Design standards need to be updated based on the latest climate science and factor in future uncertainty caused in part by climate change. It emphasizes the importance of regular risk assessments and the implementation of multi-hazard early warning systems (MHEWS) to protect hydropower infrastructure from climate-induced disasters. Engineering solutions and innovative technologies, such as robust construction standards and glacial monitoring systems, are also proposed to improve the resilience of HPPs.
Heavy Reliance on Public Funding
One of the most striking features of the hydropower sector today is the dominance of public sector investments. This places a significant financial burden on governments, especially when projects are delayed or damaged by climate events. For instance, the Chamoli disaster alone will incur debris removal costs of over ₹3,400 crore, per our estimates. These figures do not account for additional costs related to repairs, equipment replacements, or loan escalations. As climate risk grows, the financial viability of HPPs reliant on public funds becomes increasingly precarious. The fact that private finance has almost completely withdrawn from the sector should be seen as flashing red warning as to the risk-reward ratio of many of these projects.
We need to explore alternative financial mechanisms to reduce reliance on public funds. Public-Private Partnerships (PPP), green bonds, and climate insurance are key tools to distribute financial risk more equitably across stakeholders. This approach would protect public finances while ensuring that the financial risks of climate-induced disasters are shared by private investors, insurers, and development banks.
Additionally, as we detail in our study, hydropower infrastructure must be “climate-risk proofed” from the onset, avoiding high-risk areas and incorporating adaptation measures that can withstand extreme climate events. These strategies would not only enhance the resilience of hydropower projects but also minimize long-term financial losses for project developers and governments.

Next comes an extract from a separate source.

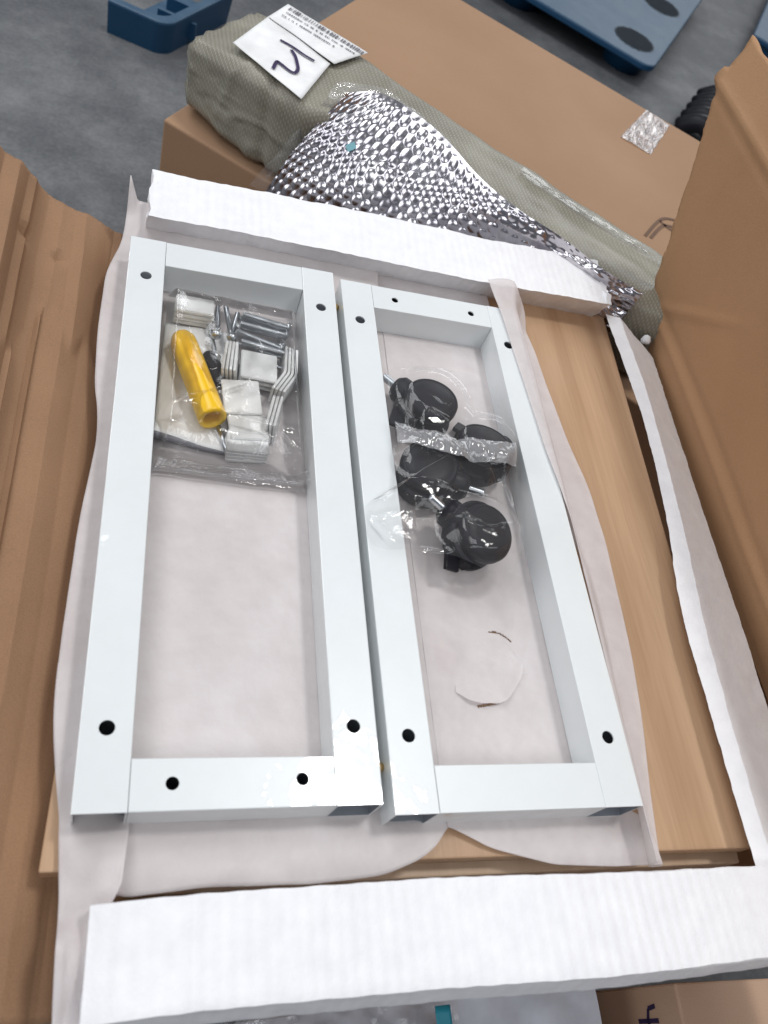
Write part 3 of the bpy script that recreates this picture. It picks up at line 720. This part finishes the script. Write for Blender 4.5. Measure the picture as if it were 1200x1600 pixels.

India’s hydropower sector stands at a pivotal moment and its survival requires the prioritisation of climate resilience and financial sustainability. The solution lies in adopting a multi-faceted approach that avoids high-risk areas for new projects, updates design standards based on the latest climate data, and introduces alternative financial mechanisms to spread the risks. Only by addressing these challenges head-on, and not ignoring our new reality, can India’s hydropower sector continue to thrive, even in the face of escalating climate risks.